To show that the limit of A(sub(n)) as n approaches infinity is ln 2, we can interpret A(sub(n)) as a Riemann sum of a definite integral.
First, let's rewrite the expression for A(sub(n)):
A(sub(n)) = 1/n * Σ (k=1 to n) 1 / (1 + k/n)
Now, let's consider the interval [0, 1] and partition it into n subintervals of equal width Δx = 1/n. The left endpoint of each subinterval can be represented by x(sub(k)) = k/n, where k ranges from 1 to n.
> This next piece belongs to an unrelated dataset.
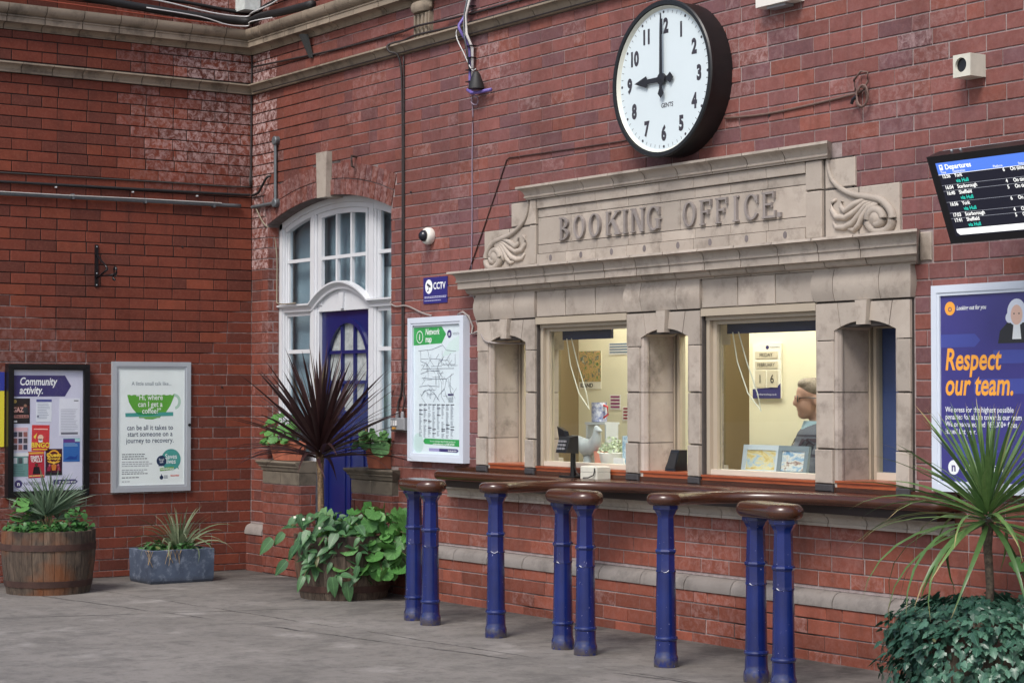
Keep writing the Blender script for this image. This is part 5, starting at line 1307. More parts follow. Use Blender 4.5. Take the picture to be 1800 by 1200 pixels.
main = [[(.10, .80), (.40, .81), (.62, .84), (.70, .80), (.90, .79)], [(.15, .80), (.15, .72), (.28, .70), (.30, .64), (.15, .62)], [(.30, .81), (.34, .74), (.60, .73), (.60, .69), (.88, .69), (.88, .77)], [(.2, .66), (.5, .66), (.86, .66)], [(.18, .59), (.45, .58), (.70, .58), (.85, .62)], [(.12, .52), (.30, .53), (.55, .52)], [(.70, .58), (.66, .50), (.55, .46), (.50, .42)], [(.66, .50), (.72, .42)], [(.20, .48), (.35, .50), (.48, .45), (.42, .40)], [(.55, .73), (.50, .64), (.60, .55), (.60, .44), (.66, .40)], [(.80, .62), (.76, .52), (.84, .42)]]
for ln in main:
    for p, q in zip(ln[:-1], ln[1:]): seg((p[0]*W3, p[1]*H3), (q[0]*W3, q[1]*H3))
for i in range(70):
    x, y = rr.uniform(.14, .82), rr.uniform(.42, .74); a = rr.choice((0, pi/4, pi/2, -pi/4)); l = rr.uniform(.03, .11); seg((x*W3, y*H3), (x*W3+l*cos(a), y*H3+l*sin(a)*.8), .0025)
o = ml.build('map_lines', flat(110, 120, 134), pn, fix=False)
for c_ in range(8):
    u = .12+.095*c_; n = 36
    tx = MB()
    for i in range(n):
        if rr.random() < .12: continue
        v = .125+.255*(i/n); l = rr.uniform(.03, .062); fpoly(F3, rect(u*W3, u*W3+l*W3, v*H3, v*H3+.0036), None, .0006, tx)
    tx.build('station_index', flat(150, 160, 172), pn, fix=False)
    for v in (.378, rr.uniform(.15, .35), rr.uniform(.15, .35)): print_(F3, rect(u*W3, (u+.075)*W3, v*H3, v*H3+.006), .0009, flat(60, 64, 78), pn, 'index_heading')
print_(F3, rect(.73*W3, .85*W3, .45*H3, .466*H3), .001, flat(56, 50, 96), pn, 'map_key')
for i in range(6): print_(F3, rect(.74*W3, .84*W3, (.40+.007*i)*H3, (.40+.007*i)*H3+.003), .0008, gry, pn, 'map_key')
print_(F3, [(.24*W3, .075*H3), (W3, .055*H3+.005), (W3, .115*H3), (.24*W3, .118*H3), (.21*W3, .096*H3)], .0006, gr2, pn, 'banner'); T(F3, .62*W3, .092*H3, 'For more information about Northern services visit', .018, white, pn, 'CENTER', d=.0012, xs=.85); T(F3, .64*W3, .071*H3, 'northernrailway.co.uk or call 0800 200 6060', .019, white, pn, 'CENTER', bold=.02, d=.0012, xs=.8)
print_(F3, [(.55*W3, .020*H3), (.92*W3, .016*H3), (.95*W3, .03*H3), (.92*W3, .044*H3), (.55*W3, .044*H3)], .0006, purple, pn, 'banner'); print_(F3, rect(.33*W3, .55*W3, .020*H3, .044*H3), .0005, flat(160, 156, 200), pn, 'banner'); T(F3, .91*W3, .023*H3, 'Go do your thing', .019, white, pn, 'RIGHT', shear=.2, bold=.02, d=.0012, xs=.8)
# respect poster
pr, F4, W4, H4 = poster(FR, 7.452, 8.17, .935, 1.955, .05, .052, ALU_R, 'poster_frame', 'white framed purple Respect our team poster at right edge', bg=(58, 54, 128), lip=.015)
for (a, b, c_, d_) in ((.0, .42, .72, .79), (.55, 1.0, .63, .70), (.35, 1.0, .47, .55), (.15, .60, .13, .205), (.4, 1, .02, .06)):
    print_(F4, [(a*W4, c_*H4), ((b-.06)*W4, c_*H4), (b*W4, (c_+d_)/2*H4), ((b-.06)*W4, d_*H4), (a*W4, d_*H4)], .0004, flat(64, 74, 154), pr, 'arrow_print')
orange = flat(246, 170, 62)
print_(F4, circ(.10*W4, .93*H4, .034, 24), .0006, orange, pr, 'bell_symbol'); T(F4, .10*W4, .913*H4, 'o', .05, purple, pr, 'CENTER', d=.001); T(F4, .17*W4, .92*H4, 'Looking out for you', .030, white, pr, shear=.2, bold=.02, xs=.78, d=.001)
# barrister figure, flat print
sk = flat(236, 196, 176); wg = flat(226, 232, 244); blk = flat(34, 36, 44)
print_(F4, [(.60*W4, .735*H4), (.96*W4, .735*H4), (.95*W4, .80*H4), (.86*W4, .845*H4), (.70*W4, .845*H4), (.62*W4, .80*H4)], .0008, blk, pr, 'figure_print')
print_(F4, [(.745*W4, .755*H4), (.835*W4, .755*H4), (.82*W4, .845*H4), (.76*W4, .845*H4)], .0012, white, pr, 'figure_print')
print_(F4, circ(.79*W4, .895*H4, .058, 24, 0, 2*pi, .065), .0010, wg, pr, 'figure_print'); print_(F4, circ(.72*W4, .868*H4, .026, 14), .0013, wg, pr, 'figure_print'); print_(F4, circ(.86*W4, .868*H4, .026, 14), .0014, wg, pr, 'figure_print'); print_(F4, circ(.79*W4, .882*H4, .036, 20, 0, 2*pi, .048), .0017, sk, pr, 'figure_print')
for du in (-.025, .025): print_(F4, circ((.79+du)*W4, .888*H4, .004, 8), .002, blk, pr, 'figure_print')
T(F4, .04*W4, .60*H4, 'Respect', .150, orange, pr, shear=.18, bold=.022, xs=.74, d=.0012); T(F4, .04*W4, .465*H4, 'our team.', .150, orange, pr, shear=.18, bold=.022, xs=.74, d=.0012)
for s_, v in (('We press for the highest possible', .372), ('penalties for abuse towards our team.', .333), ('We prosecuted and \u00a363,000+ fines', .294), ('issued last year.', .255)): T(F4, .045*W4, v*H4, s_, .038, white, pr, bold=.008, xs=.84, d=.001)
print_(F4, circ(.13*W4, .075*H4, .036, 24), .0006, white, pr, 'logo'); T(F4, .13*W4, .055*H4, 'n', .06, purple, pr, 'CENTER', bold=.03, d=.001); T(F4, .25*W4, .06*H4, 'NORTHERN', .045, white, pr, d=.001)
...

Now, we can rewrite A(sub(n)) in terms of the Riemann sum:
A(sub(n)) = Σ (k=1 to n) f(x(sub(k))) * Δx
where f(x) = 1 / (1 + x)
Substituting the expression for x(sub(k)), we have:
A(sub(n)) = Σ (k=1 to n) f(k/n) * (1/n)
Now, observe that A(sub(n)) is a right Riemann sum since we are using the right endpoint of each subinterval. To make the connection with the definite integral, we can take the limit as n approaches infinity:
lim(n->∞) A(sub(n)) = lim(n->∞) Σ (k=1 to n) f(k/n) * (1/n)
This limit is equivalent to the definite integral:
∫[0, 1] f(x) dx
where f(x) = 1 / (1 + x).
Evaluating the integral:
∫[0, 1] 1 / (1 + x) dx = ln(1 + x) |[0, 1] = ln(1 + 1) - ln(1 + 0) = ln(2) - ln(1) = ln(2)
Therefore, the limit of A(sub(n)) as n approaches infinity is ln 2.